Entries with scene source code

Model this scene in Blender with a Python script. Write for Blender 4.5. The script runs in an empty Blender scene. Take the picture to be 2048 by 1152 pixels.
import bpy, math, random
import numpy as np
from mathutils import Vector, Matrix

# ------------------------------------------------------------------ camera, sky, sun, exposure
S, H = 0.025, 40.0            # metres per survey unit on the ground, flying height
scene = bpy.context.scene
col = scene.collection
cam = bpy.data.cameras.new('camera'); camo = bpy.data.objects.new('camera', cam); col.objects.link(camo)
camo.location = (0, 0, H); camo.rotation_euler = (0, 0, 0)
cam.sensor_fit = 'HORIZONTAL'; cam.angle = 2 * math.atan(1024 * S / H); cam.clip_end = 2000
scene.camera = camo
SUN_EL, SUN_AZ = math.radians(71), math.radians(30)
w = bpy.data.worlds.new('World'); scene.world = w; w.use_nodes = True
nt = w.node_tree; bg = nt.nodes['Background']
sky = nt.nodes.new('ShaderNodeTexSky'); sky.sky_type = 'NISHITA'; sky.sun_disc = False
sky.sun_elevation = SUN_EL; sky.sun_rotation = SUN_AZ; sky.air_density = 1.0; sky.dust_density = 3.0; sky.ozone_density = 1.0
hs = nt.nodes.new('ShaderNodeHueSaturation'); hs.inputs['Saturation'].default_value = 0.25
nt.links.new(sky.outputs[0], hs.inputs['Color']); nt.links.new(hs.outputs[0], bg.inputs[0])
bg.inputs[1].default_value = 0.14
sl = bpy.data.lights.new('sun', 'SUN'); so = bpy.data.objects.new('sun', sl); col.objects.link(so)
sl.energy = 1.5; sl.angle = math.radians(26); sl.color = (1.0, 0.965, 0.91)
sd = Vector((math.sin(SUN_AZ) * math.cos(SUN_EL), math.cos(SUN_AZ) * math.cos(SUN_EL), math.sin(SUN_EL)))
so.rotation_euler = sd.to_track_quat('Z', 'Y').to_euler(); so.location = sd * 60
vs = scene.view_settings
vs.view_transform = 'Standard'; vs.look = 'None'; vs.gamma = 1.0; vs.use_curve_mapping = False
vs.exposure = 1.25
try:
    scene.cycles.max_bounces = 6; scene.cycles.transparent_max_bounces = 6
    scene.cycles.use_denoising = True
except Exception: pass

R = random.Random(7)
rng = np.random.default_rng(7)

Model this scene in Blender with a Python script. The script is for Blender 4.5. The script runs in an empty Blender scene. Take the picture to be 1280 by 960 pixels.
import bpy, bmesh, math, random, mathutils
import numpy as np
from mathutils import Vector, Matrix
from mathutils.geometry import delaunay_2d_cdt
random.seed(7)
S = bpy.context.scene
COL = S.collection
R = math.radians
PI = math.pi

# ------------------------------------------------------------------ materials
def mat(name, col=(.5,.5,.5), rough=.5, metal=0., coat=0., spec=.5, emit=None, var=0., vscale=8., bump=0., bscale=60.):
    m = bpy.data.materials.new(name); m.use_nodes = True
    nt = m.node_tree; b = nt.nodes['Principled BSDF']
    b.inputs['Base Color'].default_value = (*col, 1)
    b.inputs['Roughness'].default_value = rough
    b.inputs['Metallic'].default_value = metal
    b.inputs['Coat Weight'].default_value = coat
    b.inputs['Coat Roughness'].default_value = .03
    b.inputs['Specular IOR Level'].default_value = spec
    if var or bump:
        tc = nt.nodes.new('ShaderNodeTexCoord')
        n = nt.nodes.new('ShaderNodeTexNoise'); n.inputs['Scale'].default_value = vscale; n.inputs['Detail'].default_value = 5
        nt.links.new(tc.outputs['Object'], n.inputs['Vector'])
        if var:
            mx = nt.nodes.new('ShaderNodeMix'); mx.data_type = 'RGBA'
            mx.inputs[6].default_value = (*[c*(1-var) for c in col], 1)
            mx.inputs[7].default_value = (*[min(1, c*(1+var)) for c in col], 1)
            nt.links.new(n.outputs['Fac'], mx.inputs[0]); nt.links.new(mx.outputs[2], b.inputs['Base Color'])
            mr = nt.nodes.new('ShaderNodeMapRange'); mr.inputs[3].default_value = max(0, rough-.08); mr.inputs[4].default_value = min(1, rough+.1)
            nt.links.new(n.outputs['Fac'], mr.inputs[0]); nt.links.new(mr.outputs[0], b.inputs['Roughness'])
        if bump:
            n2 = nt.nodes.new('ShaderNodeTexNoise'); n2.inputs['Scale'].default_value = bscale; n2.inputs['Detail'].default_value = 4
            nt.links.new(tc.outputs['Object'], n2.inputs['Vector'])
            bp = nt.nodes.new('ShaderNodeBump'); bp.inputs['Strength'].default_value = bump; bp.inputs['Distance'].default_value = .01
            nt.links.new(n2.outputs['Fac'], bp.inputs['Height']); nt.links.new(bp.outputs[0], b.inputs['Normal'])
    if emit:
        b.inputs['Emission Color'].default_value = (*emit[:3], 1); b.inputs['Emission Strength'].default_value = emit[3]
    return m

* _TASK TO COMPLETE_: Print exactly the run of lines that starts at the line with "Model this scene in Blender with a Python script. The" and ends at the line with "PI = math.pi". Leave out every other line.

* _WORKED ANSWER_:
Model this scene in Blender with a Python script. The script is for Blender 4.5. The script runs in an empty Blender scene. Take the picture to be 1280 by 960 pixels.
import bpy, bmesh, math, random, mathutils
import numpy as np
from mathutils import Vector, Matrix
from mathutils.geometry import delaunay_2d_cdt
random.seed(7)
S = bpy.context.scene
COL = S.collection
R = math.radians
PI = math.pi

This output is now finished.